● YOUR GOAL: Scan the data below. Pull out each line where "image" occurs.

● PROVIDED DATA:
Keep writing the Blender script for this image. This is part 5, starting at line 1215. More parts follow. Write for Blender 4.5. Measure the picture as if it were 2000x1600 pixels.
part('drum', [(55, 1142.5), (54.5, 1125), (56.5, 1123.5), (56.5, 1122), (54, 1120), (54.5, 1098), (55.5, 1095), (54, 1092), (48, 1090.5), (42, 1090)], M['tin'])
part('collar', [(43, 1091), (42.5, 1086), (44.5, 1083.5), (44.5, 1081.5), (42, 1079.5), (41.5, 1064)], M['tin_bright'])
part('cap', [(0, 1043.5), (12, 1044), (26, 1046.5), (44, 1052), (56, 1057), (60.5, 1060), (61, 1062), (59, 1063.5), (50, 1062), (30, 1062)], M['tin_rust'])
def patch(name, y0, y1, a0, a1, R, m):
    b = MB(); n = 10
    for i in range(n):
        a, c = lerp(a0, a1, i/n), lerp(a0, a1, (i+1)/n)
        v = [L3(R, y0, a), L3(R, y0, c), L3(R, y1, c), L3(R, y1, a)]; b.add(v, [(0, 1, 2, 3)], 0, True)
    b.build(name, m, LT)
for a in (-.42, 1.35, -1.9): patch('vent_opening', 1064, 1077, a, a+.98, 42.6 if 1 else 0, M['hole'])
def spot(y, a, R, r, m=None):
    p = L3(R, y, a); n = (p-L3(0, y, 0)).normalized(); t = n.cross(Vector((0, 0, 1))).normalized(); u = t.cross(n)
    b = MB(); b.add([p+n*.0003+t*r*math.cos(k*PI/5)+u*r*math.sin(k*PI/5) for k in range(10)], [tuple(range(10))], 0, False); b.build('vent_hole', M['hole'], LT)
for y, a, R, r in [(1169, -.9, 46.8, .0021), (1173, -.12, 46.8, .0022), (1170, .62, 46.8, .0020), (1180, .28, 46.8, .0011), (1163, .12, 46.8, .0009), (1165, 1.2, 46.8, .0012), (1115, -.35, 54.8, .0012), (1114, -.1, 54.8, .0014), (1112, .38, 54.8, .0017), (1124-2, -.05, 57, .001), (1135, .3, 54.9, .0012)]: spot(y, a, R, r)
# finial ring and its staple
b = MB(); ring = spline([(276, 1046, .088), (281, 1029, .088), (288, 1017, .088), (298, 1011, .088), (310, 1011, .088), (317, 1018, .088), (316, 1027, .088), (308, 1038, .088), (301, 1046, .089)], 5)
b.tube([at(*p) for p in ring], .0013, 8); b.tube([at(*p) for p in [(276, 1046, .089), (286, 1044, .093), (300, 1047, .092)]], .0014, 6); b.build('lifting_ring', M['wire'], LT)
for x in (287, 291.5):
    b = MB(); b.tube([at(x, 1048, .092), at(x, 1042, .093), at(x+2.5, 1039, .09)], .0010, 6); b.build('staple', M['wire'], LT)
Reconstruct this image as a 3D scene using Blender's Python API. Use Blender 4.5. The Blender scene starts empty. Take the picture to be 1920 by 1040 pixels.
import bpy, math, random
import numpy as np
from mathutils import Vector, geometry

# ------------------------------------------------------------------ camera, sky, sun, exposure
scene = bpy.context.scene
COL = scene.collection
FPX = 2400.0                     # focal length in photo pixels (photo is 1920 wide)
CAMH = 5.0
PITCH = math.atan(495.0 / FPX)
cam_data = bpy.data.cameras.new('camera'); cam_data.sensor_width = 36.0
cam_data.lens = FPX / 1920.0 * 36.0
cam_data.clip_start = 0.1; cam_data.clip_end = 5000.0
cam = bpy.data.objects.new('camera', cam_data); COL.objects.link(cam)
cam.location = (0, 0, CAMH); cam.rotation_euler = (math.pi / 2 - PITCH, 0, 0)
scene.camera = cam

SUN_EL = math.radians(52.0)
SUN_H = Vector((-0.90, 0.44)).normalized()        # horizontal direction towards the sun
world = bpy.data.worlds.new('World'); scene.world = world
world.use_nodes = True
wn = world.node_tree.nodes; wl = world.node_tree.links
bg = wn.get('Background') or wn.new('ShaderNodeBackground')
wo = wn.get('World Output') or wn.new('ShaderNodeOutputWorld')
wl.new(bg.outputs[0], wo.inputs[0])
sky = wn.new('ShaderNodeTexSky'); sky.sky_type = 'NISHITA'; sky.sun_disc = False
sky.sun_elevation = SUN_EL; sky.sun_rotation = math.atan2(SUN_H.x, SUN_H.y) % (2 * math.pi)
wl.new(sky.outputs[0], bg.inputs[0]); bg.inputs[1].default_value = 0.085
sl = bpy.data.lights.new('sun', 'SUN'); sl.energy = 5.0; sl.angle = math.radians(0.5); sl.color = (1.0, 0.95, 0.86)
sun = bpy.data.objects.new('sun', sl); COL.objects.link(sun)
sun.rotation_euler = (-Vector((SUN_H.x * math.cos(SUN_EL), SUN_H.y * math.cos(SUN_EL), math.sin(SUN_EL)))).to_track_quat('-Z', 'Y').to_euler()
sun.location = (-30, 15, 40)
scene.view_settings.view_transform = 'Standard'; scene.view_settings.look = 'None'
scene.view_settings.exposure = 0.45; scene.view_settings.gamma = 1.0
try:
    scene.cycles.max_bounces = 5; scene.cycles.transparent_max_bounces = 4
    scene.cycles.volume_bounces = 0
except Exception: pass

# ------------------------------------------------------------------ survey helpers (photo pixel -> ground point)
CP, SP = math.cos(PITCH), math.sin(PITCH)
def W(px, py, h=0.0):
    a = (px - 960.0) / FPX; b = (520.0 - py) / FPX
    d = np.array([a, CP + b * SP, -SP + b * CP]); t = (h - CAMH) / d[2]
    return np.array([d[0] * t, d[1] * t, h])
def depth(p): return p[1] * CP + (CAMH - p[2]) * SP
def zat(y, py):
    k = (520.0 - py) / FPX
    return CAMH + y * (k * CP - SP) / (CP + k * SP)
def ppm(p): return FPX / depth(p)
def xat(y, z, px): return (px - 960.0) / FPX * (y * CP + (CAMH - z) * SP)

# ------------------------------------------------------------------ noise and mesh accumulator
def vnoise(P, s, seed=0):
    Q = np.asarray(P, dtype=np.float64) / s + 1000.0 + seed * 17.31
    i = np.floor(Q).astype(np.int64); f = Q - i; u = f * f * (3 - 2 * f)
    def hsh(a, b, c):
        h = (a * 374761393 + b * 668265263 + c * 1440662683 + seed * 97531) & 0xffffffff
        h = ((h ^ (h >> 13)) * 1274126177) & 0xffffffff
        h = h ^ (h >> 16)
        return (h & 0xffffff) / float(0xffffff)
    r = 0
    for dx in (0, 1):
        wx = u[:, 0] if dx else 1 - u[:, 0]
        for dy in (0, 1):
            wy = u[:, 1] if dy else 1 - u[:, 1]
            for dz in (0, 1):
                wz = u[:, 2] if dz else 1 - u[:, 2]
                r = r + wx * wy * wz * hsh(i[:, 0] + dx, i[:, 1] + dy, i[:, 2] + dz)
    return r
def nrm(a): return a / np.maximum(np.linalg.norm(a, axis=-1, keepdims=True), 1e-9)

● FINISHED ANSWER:
Keep writing the Blender script for this image. This is part 5, starting at line 1215. More parts follow. Write for Blender 4.5. Measure the picture as if it were 2000x1600 pixels.
Reconstruct this image as a 3D scene using Blender's Python API. Use Blender 4.5. The Blender scene starts empty. Take the picture to be 1920 by 1040 pixels.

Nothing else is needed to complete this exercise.